Nauczyciel może dawać uczniom przykład w różny sposób, nie tylko na lekcjach, ale także np. budując lokalną elitę poprzez udział w publicznych debatach, aktywne uczestnictwo w życiu kulturalnym swej miejscowości czy regionu. Niestety, jak do tej pory typowy nauczyciel najczęściej daje przykład negatywny, gdy zamiast przyjść na koncert lub wystawę, ogląda w telewizji seriale.

Powyższe refleksje to tylko strzępki przemyśleń, a nie jakieś gotowe recepty. Nauczyciel typu mojej licealnej polonistki nie rozwiąże wszystkich problemów wychowawczych w polskich szkołach, ale jest dobrą ilustracją, że prawdziwy autorytet, którego tak dzisiaj uczniom brakuje, nie może być oparty na strachu. Dyscyplina jest niezbędna, ale sama dyscyplina - wbrew pozorom i wbrew jej gorącym zwolennikom - to środek bardzo doraźny i zawodny. Dowodem jest często przytaczany przykład wojska, a więc instytucji opartej w najwyższym stopniu na dyscyplinie. Jednak wcale nie zapobiega ona głębokim patologiom, które głęboko wrosły w wizerunek armii, jak np. zjawisko tzw. fali, które - co ciekawe - przeniosło się też do szkół, którym podobno dyscypliny brakuje. Głośny dramat w gdańskim gimnazjum, zakończony samobójstwem uczennicy, według mnie był owocem tych wojskowych i żołdackich wpływów i obyczajów, a nie nadmiaru demokracji.
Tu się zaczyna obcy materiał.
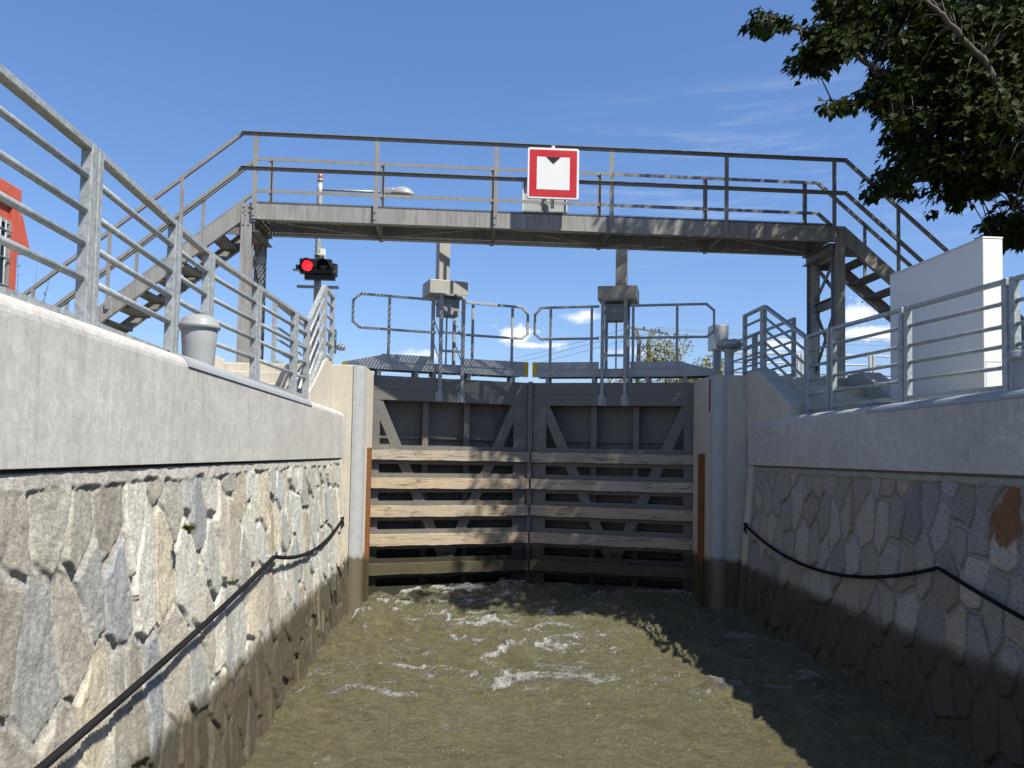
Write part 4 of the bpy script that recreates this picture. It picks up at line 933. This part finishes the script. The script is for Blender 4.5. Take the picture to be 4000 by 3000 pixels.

W kwestii wychowawczej skuteczności szkoły na pewno można dorzucić jeszcze źle ukierunkowaną edukację nauczycieli, którzy za mało mają na studiach zajęć warsztatowych, uczących rozwiązywania w praktyce konkretnych problemów z uczniem, ale także i z samym sobą. A często po prostu też nie mają na uczelni autorytetów - i smętne koło się zamyka. W chocholim tańcu poruszają się razem uczniowie, nauczyciele, rodzice, dyrektorzy, wizytatorzy, kuratorzy, ministrowie.